» **Records from a data source**

========================================

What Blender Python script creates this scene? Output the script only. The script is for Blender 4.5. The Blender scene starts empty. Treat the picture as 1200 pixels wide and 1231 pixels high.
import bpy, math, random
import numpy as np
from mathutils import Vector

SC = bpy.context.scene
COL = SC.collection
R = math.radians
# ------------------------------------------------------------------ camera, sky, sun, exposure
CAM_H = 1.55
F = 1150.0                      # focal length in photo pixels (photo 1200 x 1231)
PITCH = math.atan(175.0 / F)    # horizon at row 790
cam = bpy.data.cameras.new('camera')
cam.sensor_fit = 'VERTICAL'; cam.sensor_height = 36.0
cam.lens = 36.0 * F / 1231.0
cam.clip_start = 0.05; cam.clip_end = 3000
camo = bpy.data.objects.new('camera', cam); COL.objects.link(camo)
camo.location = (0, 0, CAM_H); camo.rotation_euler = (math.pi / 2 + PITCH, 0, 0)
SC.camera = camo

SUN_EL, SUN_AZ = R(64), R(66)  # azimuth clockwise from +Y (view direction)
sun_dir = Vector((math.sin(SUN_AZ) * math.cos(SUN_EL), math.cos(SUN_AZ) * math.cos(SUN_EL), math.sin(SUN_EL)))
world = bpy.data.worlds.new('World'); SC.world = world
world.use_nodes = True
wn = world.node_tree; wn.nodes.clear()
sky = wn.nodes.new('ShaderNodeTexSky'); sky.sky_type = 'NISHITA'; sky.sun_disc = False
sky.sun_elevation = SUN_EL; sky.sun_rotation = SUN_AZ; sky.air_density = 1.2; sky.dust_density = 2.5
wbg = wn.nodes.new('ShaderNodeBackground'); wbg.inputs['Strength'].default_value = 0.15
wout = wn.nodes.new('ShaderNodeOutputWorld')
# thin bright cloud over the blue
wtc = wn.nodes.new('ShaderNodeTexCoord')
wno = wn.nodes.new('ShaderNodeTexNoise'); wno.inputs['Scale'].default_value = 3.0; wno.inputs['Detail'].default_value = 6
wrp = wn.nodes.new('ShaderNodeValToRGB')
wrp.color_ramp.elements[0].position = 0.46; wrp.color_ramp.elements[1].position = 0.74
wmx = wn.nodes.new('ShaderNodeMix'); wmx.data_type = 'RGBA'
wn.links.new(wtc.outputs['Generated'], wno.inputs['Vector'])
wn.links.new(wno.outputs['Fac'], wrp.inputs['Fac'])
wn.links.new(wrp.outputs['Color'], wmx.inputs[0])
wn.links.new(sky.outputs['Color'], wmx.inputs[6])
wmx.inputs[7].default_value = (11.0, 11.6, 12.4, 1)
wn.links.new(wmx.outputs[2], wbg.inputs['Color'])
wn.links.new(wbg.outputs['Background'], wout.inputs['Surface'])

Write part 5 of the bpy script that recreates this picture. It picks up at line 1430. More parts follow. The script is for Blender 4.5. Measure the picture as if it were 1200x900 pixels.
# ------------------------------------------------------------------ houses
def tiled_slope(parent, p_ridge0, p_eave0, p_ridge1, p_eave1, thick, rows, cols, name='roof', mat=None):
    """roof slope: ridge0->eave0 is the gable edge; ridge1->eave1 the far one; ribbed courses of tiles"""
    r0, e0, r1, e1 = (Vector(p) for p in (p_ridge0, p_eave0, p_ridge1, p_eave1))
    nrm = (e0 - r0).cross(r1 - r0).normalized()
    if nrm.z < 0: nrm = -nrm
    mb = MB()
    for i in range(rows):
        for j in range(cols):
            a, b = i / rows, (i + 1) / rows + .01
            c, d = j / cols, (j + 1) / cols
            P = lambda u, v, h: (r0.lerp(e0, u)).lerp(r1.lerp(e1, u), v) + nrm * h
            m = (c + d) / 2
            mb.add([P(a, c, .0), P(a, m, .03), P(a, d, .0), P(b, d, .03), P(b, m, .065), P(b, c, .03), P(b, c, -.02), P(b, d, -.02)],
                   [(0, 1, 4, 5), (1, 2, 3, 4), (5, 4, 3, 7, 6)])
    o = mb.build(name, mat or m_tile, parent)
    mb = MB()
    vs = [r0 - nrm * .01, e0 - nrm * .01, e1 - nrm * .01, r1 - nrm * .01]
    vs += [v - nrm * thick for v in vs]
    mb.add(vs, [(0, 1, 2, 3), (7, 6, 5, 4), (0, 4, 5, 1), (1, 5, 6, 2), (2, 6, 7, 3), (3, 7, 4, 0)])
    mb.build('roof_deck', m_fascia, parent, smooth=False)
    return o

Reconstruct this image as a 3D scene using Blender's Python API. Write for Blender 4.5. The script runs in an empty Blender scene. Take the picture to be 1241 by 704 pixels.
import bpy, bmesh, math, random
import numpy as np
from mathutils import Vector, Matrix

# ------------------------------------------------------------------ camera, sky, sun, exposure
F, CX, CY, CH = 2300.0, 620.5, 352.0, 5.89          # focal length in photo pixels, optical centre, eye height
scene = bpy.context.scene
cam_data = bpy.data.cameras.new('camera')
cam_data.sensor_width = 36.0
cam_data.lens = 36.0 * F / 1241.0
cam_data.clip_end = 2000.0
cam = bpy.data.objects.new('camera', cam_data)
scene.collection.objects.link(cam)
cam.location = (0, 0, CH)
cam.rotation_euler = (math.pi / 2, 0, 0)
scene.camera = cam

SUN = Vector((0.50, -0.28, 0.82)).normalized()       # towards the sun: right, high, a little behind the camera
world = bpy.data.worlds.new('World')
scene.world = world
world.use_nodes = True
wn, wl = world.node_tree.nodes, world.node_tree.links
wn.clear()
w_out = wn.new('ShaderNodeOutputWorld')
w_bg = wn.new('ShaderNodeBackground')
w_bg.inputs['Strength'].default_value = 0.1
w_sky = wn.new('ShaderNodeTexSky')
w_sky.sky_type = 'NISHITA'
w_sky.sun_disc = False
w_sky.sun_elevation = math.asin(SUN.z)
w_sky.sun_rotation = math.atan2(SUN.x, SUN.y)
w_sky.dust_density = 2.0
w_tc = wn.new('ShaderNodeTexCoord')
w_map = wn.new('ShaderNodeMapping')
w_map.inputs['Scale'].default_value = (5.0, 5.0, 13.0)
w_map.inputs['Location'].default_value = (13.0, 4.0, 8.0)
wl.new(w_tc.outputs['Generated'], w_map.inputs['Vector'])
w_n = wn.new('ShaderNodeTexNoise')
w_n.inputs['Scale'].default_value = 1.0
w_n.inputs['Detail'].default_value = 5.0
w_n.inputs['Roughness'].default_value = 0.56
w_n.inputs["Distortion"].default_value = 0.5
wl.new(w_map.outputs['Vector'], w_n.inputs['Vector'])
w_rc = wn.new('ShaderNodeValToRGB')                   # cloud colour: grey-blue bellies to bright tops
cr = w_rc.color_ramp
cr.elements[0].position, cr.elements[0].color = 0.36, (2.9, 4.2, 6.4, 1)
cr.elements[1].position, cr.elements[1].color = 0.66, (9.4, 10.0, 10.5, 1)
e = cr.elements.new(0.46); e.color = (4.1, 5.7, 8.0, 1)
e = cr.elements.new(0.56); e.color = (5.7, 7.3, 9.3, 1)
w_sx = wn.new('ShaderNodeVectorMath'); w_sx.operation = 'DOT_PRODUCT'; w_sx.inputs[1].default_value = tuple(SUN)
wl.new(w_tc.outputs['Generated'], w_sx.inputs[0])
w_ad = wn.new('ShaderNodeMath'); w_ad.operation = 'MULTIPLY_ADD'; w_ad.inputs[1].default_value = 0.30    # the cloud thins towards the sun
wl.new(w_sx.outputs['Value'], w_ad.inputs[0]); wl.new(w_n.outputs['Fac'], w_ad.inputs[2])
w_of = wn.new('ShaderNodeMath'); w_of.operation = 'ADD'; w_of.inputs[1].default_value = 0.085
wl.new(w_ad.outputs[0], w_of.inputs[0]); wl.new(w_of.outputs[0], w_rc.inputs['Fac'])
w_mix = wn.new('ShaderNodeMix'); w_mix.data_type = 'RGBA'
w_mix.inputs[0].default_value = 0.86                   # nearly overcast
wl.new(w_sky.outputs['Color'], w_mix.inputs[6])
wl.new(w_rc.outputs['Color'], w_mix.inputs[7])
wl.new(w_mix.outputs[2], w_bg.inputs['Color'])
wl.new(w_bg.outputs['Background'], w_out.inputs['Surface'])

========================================

Only the lines from the one containing "Reconstruct this image" through the one containing "from mathutils import Vector, Matrix" are to be extracted, exactly as they appear, with both ends included.

» **Completed exercise**
Reconstruct this image as a 3D scene using Blender's Python API. Write for Blender 4.5. The script runs in an empty Blender scene. Take the picture to be 1241 by 704 pixels.
import bpy, bmesh, math, random
import numpy as np
from mathutils import Vector, Matrix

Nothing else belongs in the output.